Essuyage de plâtres, certes, mais la situation est-elle vraiment susceptible de s’améliorer ? Aucun directeur musical permanent n’étant annoncé, l’orchestre va devoir se contenter pour l’instant de visites de chefs invités dont on doute qu’ils puissent parvenir, en quelques répétitions seulement, à améliorer une culture sonore aussi hétéroclite. Et puis rappelons aussi que du fait même du principe de mélange de deux orchestres complets, il y a pour l’instant presque 175 musiciens à faire tourner dans l’effectif (alors que l’on n’en a écouté ensemble que 90 ce soir !), ce qui rend aléatoire tout travail de fond, la physionomie de la phalange pouvant varier énormément d’un concert à l’autre.

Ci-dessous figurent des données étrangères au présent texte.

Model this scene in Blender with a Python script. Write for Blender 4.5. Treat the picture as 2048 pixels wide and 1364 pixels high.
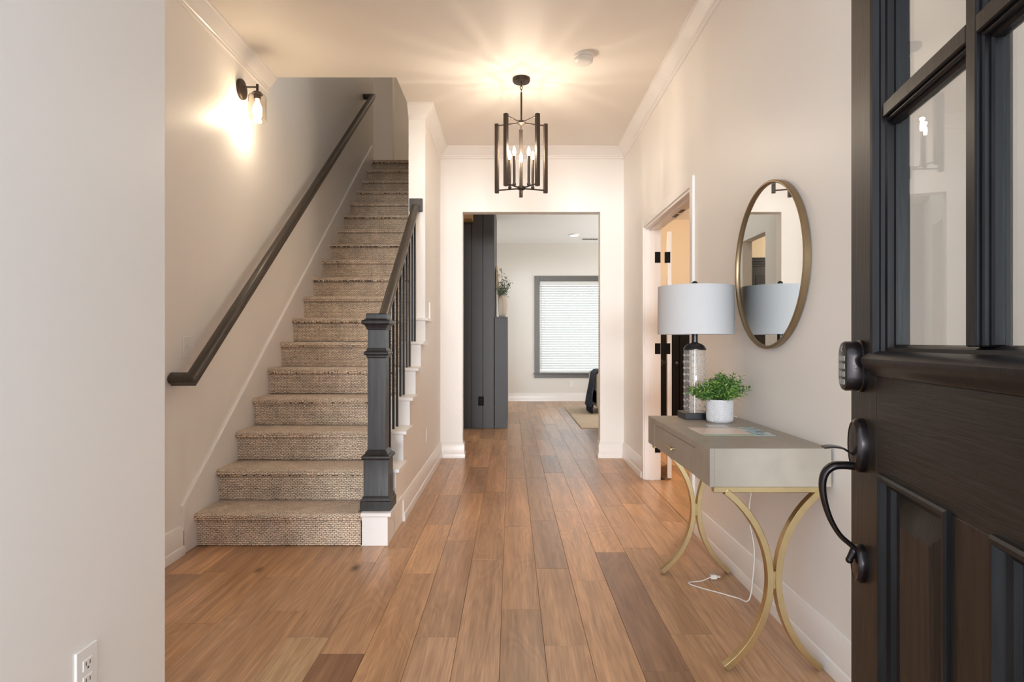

Est-il dès lors raisonnable de tabler sur d’hypothétiques possibilités d’amélioration au cours des prochaines années, du moins si l'on en reste à ce principe de fusion arbitraire ? En tout cas, pour l’instant cet orchestre ne paraît ni présentable à l’enregistrement, ni décemment exportable en tournée, ni même concurrentiel dans les salles de Stuttgart et de Fribourg. Plus vraisemblablement, l’émetteur du SWR est en train de carboniser sa vitrine musicale pour une bonne décennie. Un désastre aussi stupide que durable, qu’aucun buzz internet, même bruyamment organisé, ne parviendra longtemps à masquer.